Получилось недолго, но провокационно. Разгорелась дискуссия. Местами переходящая в скандал. Драться, правда, не решились: всё-таки тема недостаточно актуальная для драки. Вот если бы про премии спорили… А так нет. 

Некоторые, конечно, тоже полезли на трибуну, тоже хотели донести до комсомольской общественности свою точку зрения на острый вопрос. Другие махали руками, ругали правительство и руководство завода.

Секретарь, что интересно, не пытался остановить народное обсуждение. Сначала, конечно, возмутился отступлением от темы доклада и вертелся рядом, намекая. Что, как бы, пора по домам. Но его оттёрли от трибуны новые выступающие. 
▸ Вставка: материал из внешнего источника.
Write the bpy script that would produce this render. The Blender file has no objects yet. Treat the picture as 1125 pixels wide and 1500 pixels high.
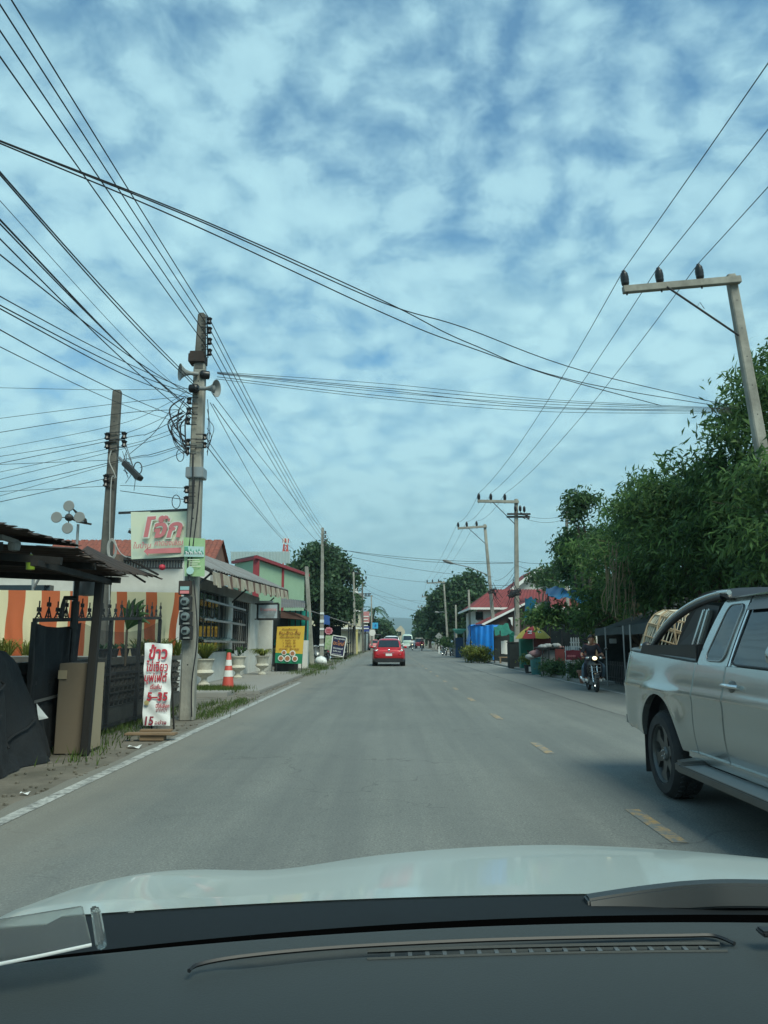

Спорили минут сорок. Я уже равно сидела на своём месте и поглядывала на открытую дверь зала торжественных заседаний: очень домой хотелось. И я тайком сбежала. 

Не знаю, чем всё закончилось. Мне не рассказали. Но на следующий день в цех пришёл этот секретарь комсомола и категорически заявил, что я буду выступать на каждом комсомольском собрании. Потому как живое общение — это то, к чему нас и призывает руководство партии и страны. В нынешних исторических обстоятельствах. И недовольно поджал губы. Видимо, ему-таки попало от начальства. 

А вот за что попало: за то, что другие лекторы не пришли, или незапланированная дискуссия мимо повестки дня так расстроила руководящих товарищей — тут я не знаю. Тут всё покрыто тайной. 

Потом я с завода уволилась. И как в дальнейшем шла их комсомольская жизнь — не знаю. Но выступить перед публикой теперь могу свободно. Есть, знаете ли, опыт.